Fatimid manuscript tradition and rich intellectual history continued to be read and copied by the Isma’ilis in Yemen and the Bohras in India. Based on her fieldwork, Akkerman observed how ritualised transmission practises of copying manuscripts allows modern Bohra clerics to trace and connect their tradition with historic Isma’ili book treasuries of Fatimid Cairo.

The Bohra community’s identity is ultimately fortified by their ability to preserve, copy, collect, enshrine, and venerate these ancient manuscripts, which also validates their status as the Fatimids’ heirs within the larger Shi’i community. The cultural memory of their Muslim identity is not just preserved through religious practices, but also through handwritten manuscripts.

These manuscripts, also known as sijillat, traveled from India in the form of diplomatic rolls written by the Indian Dais (someone who engages in inviting people to Islam) to their representatives in the Fatimid dynasty up until the nineteenth century and later. The fact that these manuscripts are official royal decrees issued and signed by the Indian Dais in their capacity as the leaders of the Bohra community is what plays a central role in affirming the identity of the Bohra community today.

It is important to note that the content of these manuscripts can only be revealed to certain audiences within the community, and due to their secrecy and sacredness, no studies have been published about them.

Lost Worlds, New Identities

Credit: Ahram Online

The influence of these handwritten manuscripts on the Bohra community are a manifestation that identities can grow beyond territorial borders, and that although Egypt is predominantly defined by modern ideas of citizenship, there should be room for other communities to belong and reconnect with their heritage.

The restoration of the Mosque of al-Hakim, also known as Al-Anwar, in 1980 signalled the beginning of a revival of the hidden connection between Bohra community and Egypt, and the growing interest of the community to travel to Egypt and rediscover their identity and cultural memory.

Over the years, the Bohra community have carried out various efforts to preserve Fatimid Cairo. In 2022, Syedna Mufaddal Saifuddin — present leader of the worldwide Dawoodi Bohra community — joined President Abdel Fattah Al-Sisi for the opening of the al-Husain Mosque and the shrine of al-Imam al-Husain, which had undergone major renovations. The holy sepulchre was repaired by Saifuddin, who also decorated it with gold and silver.

Shortly before he passed away in 1965, Syedna Taher Saifuddin installed the first sepulchre. His successor, Syedna Mohammed Burhanuddin, inaugurated it later, who had been summoned to Cairo by Deputy Prime Minister Ahmed al-Sharbasi in 1966.

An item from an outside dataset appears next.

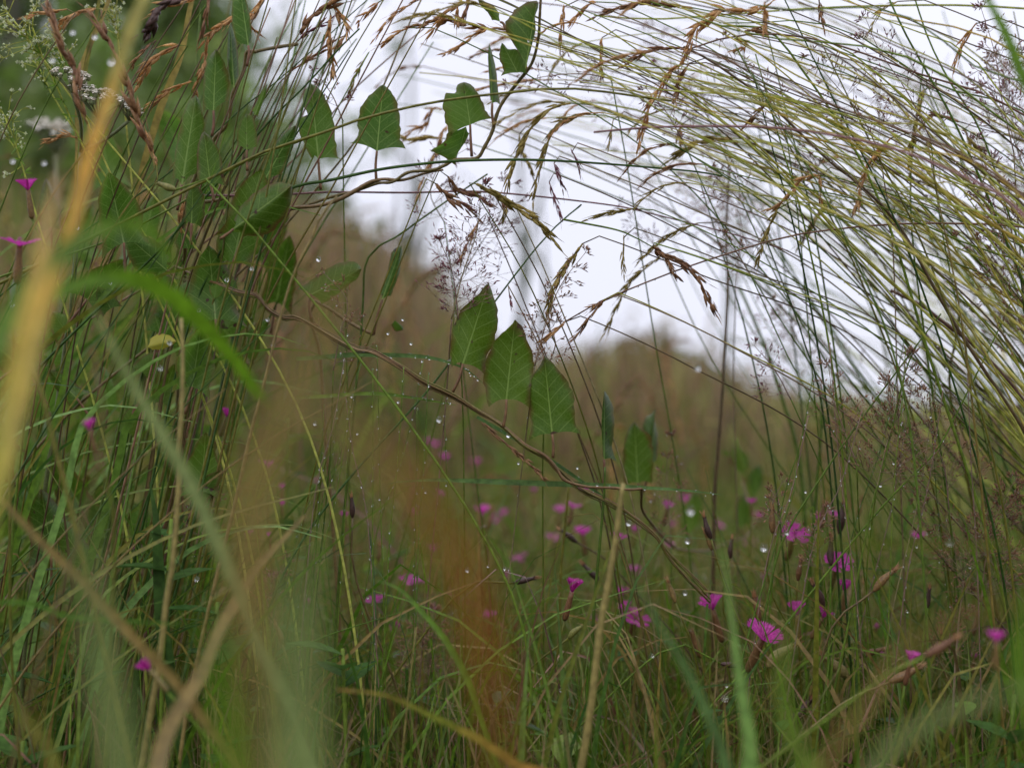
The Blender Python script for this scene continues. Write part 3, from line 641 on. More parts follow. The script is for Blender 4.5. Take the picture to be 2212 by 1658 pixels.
for k in range(46):
    bx, by = U(-20, 600), U(330, 1250)
    if bx > 450 and by > 800: by = U(420, 760)
    a = R(random.gauss(90, 32)); ll = U(85, 170); w_ = ll*U(.20, .33); dx, dy = math.cos(a), -math.sin(a); nx, ny = -dy, dx
    f_ = lambda s_, u, w: (bx+dx*ll*u+nx*s_*w*w_, by+dy*ll*u+ny*s_*w*w_)
    j = lambda: U(.85, 1.15)
    leaf(v3, (bx, by), (bx+dx*ll, by+dy*ll), [f_(-1, -.16, 1.25*j()), f_(-1, .08, .95), f_(-1, .35, 1*j()), f_(-1, .65, .75*j()), f_(-1, .88, .35)], [f_(1, -.16, 1.25*j()), f_(1, .08, .95), f_(1, .35, 1*j()), f_(1, .65, .75*j()), f_(1, .88, .35)],
         U(.64, .85), random.choice(['leaf_a', 'leaf_b']), U(-.3, .4), U(-.2, .3), [(bx-dx*ll*.4+U(-10, 10), by+ll*.45)], tilt=U(-1, 1), rows=12, cols=5)
mb = MB()
for st in [[(1620, 330), (1560, 330), (1540, 450), (1470, 600), (1440, 780), (1340, 900), (1200, 1200), (1150, 1400)], [(1880, 280), (1750, 300), (1600, 330)], [(1150, 1280), (1350, 1270), (1500, 1220), (1700, 1150)]]:
    tube(mb, smooth(P3(cv(c1, *st), [.68, .70]), 40), .0009, 6, random.random(), .1)
tube(mb, smooth(rooted(P3([(393, 700), (400, 560), (393, 480)], [.74, .7])), 20), .001, 6); mb.build('stem', 'vine_tan', v3)
# small blurred right-hand shoot
v4 = thing('bindweed_vine', 'young leafy shoot with four pale green leaves blurred right of centre', 'vine', at(1600, 1200, .95), GV, fixed=True)
for b_, t_, L_, R_ in [((525, 1120), (480, 930), [(475, 1080), (450, 1000)], [(558, 1080), (550, 1000)]), ((590, 1250), (612, 1055), [(545, 1200), (550, 1120)], [(640, 1180), (640, 1090)]),
                       ((510, 1440), (520, 1225), [(470, 1400), (475, 1300)], [(560, 1400), (560, 1300)]), ((200, 1480), (240, 1205), [(140, 1440), (160, 1320)], [(270, 1400), (280, 1270)]), ((440, 1010), (395, 975), [(420, 1005), (400, 990)], [(445, 985), (420, 975)])]:
    lf(c6, v4, b_, t_, L_, R_, .95, 'leaf_a', pet=[(b_[0]+12, b_[1]+50)], rows=12, cols=5)
mb = MB(); tube(mb, smooth(rooted(P3(cv(c6, (570, 1700), (560, 1450), (570, 1300), (545, 1150), (500, 1000), (475, 900)), .95)), 40), .001, 6); mb.build('stem', 'stem_green', v4)

# ------------------------------------------------------------------ arching grass stalks of the right-hand tussock
GA = 'arching stalks of the tall tussock at right'
NAMES = {'stem_lime': 'yellow green', 'stem_green': 'dark green', 'stem_rust': 'reddish brown', 'stem_rose': 'purplish pink', 'stem_brown': 'brown', 'straw': 'straw coloured', 'seed_tan': 'tan', 'seed_brown': 'brown', 'seed_olive': 'olive', 'seed_purple': 'purple', 'blade_green': 'green', 'blade_dark': 'dark green', 'blade_olive': 'olive', 'blade_blue': 'bluish green', 'blade_tan': 'tan'}
POOLS = {'tussock': Pool('far_tussock_grass', 'far stalks of the tall tussock blurred behind the near ones'),
         'clump': Pool('dense_left_grass', 'mass of thin green grass inside the left clump'),
         'meadow': Pool('flower_meadow_grass', 'mixed thin grass stems filling the flower meadow'),
         'sprays': Pool('faint_seed_sprays', 'faint distant sprays of tiny seeds among the stalks')}
def stalk(pts, rad, mat, label, group, key, head=None, hmat='seed_tan', hs=.0065, hr=.0009, dens=1.0, spread=.32, bead=False, n=34, sides=5, cat='grass stalk', fixed=False, fine=None):
    """pts run base to tip (3D); head: 3D points of the seed head"""
    t = thing('grass_stalk', label, cat, pts[0], group, key=key, fixed=fixed)
    mb = MB(); S = smooth(pts, n); tube(mb, S, rad, sides, random.random()*.4); mb.build('culm', mat, t)
    if head: 
        mb = MB(); seed_head(mb, head, hs, hr, dens, spread); mb.build('seed_head', hmat, t)
    if bead:
        mb = MB(); beads(mb, S[3:], .006 if bead is True else bead, .00055)
        if len(mb.v) > 110: mb.build('rain_beads', 'water_drop', t, kind='stuff')
    return t
def arc(T, yr, d0, d1, drop=0):
    """stalk of the tussock from its root right of the frame to tip T=(x,y); yr = where it crosses x=2260"""
    dx = 2260-T[0]
    C = (T[0]+dx*U(.45, .72), T[1]+(yr-T[1])*U(.06, .32))
    px = []
    for i in range(9):
        s = i/8; px.append(((1-s)**2*T[0]+2*s*(1-s)*C[0]+s*s*2260, (1-s)**2*T[1]+2*s*(1-s)*C[1]+s*s*yr))
    wv = U(6, 30); wp = U(0, 6); px = [(a+math.sin(wp+i*1.7)*wv*.3, b+math.sin(wp+i*1.3)*wv) for i, (a, b) in enumerate(px)]
    px.append((2260+120, yr+ (yr-C[1])/(2260-C[0])*120*1.35)); px.append((2470, yr+320))
    px = px[::-1]
    P = P3(px, [d1, d0])
    if drop: P[-1] = P[-1]-UP*drop
    a = P[0]; base = Vector((a.x+.05+U(0, .06), a.y+.02, 0)); mid = Vector((a.x+.03, a.y+.01, a.z*.5))
    return [base, mid]+P if a.z > .05 else [Vector((a.x+.02, a.y, 0))]+P[1:]
def head_from(P, L, droop=.5, side=None):
    """seed head continuing the stalk tip, drooping"""
    d = (P[-1]-P[-2]).normalized(); out = [P[-1]]; 
    for i in range(4):
        d = (d+Vector((0, 0, -droop))*.35+rvec(.06)).normalized(); out.append(out[-1]+d*L/4)
    return out
cols_ = ['stem_lime']*17+['stem_green']*2+['stem_brown']*1+['stem_rust']*1
for i in range(116):
    tx = random.choice([U(850, 1250), U(1150, 1600), U(1300, 2000)]); yt = U(-120, 330)+(tx-1100)*U(0, .35)
    if tx < 1150: yt = U(-60, 260)
    slope = random.choice([U(.25, .55), U(.4, .8), U(.6, 1.15)]); yr = yt+slope*(2260-tx)
    if yr > 1080: yr = U(700, 1050)
    d = U(.59, .74) if i < 78 else U(.74, 1.15)
    m_ = random.choice(cols_)
    P = arc((tx, yt), yr, d, d*U(.95, 1.1))
    hm = random.choice(['seed_tan', 'seed_tan', 'seed_brown', 'seed_olive']) if random.random() < .34 else None
    head = head_from(P, U(.018, .042), U(.2, 1.1)) if hm else None
    lb = f"{NAMES[m_]} arching grass stalk" + (f" ending in a {NAMES[hm]} seed head" if hm else ' with a bare fine tip')
    near = d < .76
    if not near:
        tube(POOLS['tussock'].mb(m_), smooth(P, 26), [.0010, .0008, .0006, .0003], 4, random.random()*.4)
        if hm: seed_head(POOLS['tussock'].mb(hm), head, .006, .0007, .8, .15)
        continue
    stalk(P, [U(.0007, .0010), U(.0005, .0007), .0005, .00025], m_, lb, GA, (tx, yt), head, hm or 'seed_tan', U(.005, .0075), U(.0005, .0007), .8, .16, bead=(.009 if near and random.random() < .6 else False))
# lower, further arcs making the green mass at the right edge
for i in range(44):
    tx = U(1500, 2150); yt = U(380, 760)+(tx-1500)*.25; yr = yt+U(.7, 1.25)*(2260-tx)
    d = U(.85, 1.3); m_ = random.choice(['stem_lime', 'blade_green', 'blade_olive', 'blade_green'])
    P = arc((tx, yt), min(yr, 1300), d, d)
    ribbon(POOLS['tussock'].mb(m_), smooth(P, 30), [.003, .0028, .002, .0006], tw0=U(-.8, .8), twist=U(-1, 1), r=random.random())
# steep green stalks crossing them
for i in range(26):
    x0 = U(1480, 2200); x1 = x0+U(120, 480); y0 = U(-80, 120) if random.random() < .6 else U(100, 500); y1 = U(900, 1250)
    d = U(.6, .95); px = [(x1+60, 1750), (x1, y1), (x0+(x1-x0)*.62, y0+(y1-y0)*.5), (x0+(x1-x0)*.25, y0+(y1-y0)*.2), (x0, y0)]
    m_ = random.choice(['stem_green', 'stem_green', 'blade_olive', 'blade_dark'])
    stalk(rooted(P3(px, [d*1.03, d])), [.0007, .0006, .0005, .0003], m_, f"slender {NAMES[m_]} stalk rising steeply across the arching grass", 'steep stalks crossing the tussock', (x0, max(0, y0)), bead=(.007 if d < .8 else False))
# hero lines of the upper right and centre (picture points base -> tip)
GH = 'single stalks standing out in the tussock'
def hline(pts, d, w, mat, label, bead=False, root=True, key=None, n=50, group=GH):
    P = P3(pts, d)
    if root: P = rooted(P)
    dm = lerpl(d, .5)
    k = key or pts[-1]
    return stalk(P, [w*1.2*dm/F*.5, w*dm/F*.5, w*.6*dm/F*.5], mat, label, group, k, bead=bead, n=n, sides=6, fixed=True)
hline(cv(c3, (2600, 1260), (2212, 1168), (1900, 1150), (1600, 1150), (1300, 1172), (1000, 1215), (700, 1300), (400, 1400), (200, 1480), (0, 1562))+cv(c5, (1900, 285), (1760, 330), (1640, 400), (1500, 480)), .655, 5, 'stem_rust', 'thin reddish brown stalk with rain beads sweeping left under the hanging seed head', bead=.008)
hline(cv(c3, (1841, 1640), (1560, 1150), (1330, 920), (1200, 820), (900, 530), (700, 380), (560, 290), (460, 240)), .655, 8, 'stem_brown', 'stout brown stalk running diagonally to the drooping head at top centre')
hline(cv(c3, (2700, 840), (2300, 640), (2000, 480), (1700, 390), (1400, 280), (1150, 205), (920, 175), (700, 190), (500, 250)), .66, 6, 'stem_rust', 'reddish stalk curving beneath the top edge with fine rain beads', bead=.01)
hline(cv(c3, (2212, 1110), (2100, 1010), (1950, 930), (1800, 860), (1620, 790), (1450, 740), (1200, 690), (900, 655), (600, 650), (300, 655), (0, 680)), [.52, .62], 8, 'stem_rose', 'pink purple stalk blurring towards the right edge')
hline(cv(c3, (2400, 60), (2212, 45), (1900, 28), (1500, 30), (1100, 45), (700, 75), (300, 100), (0, 80)), .7, 6, 'stem_lime', 'nearly level lime green stalk along the top edge')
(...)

In 2021, Al-Sisi also extended his gratitude for the charitable activities done by the Bohra community in Egypt, in addition to Saifuddin’s support for the “Tahya Misr” fund.

This year, Hashmi tells me that she will be visiting Egypt for the very first time with her family.

“I am so excited to explore Fatimid Cairo, we’ve always wanted to pay a visit but never did,” she tells me.

Though she and I come from completely different countries and different cultures, our history is intertwined through a lost world that continues to be kept, preserved and collected by the Bohras.

“Except for the Bohras, this was never a world lost to begin with,” Akkerman writes.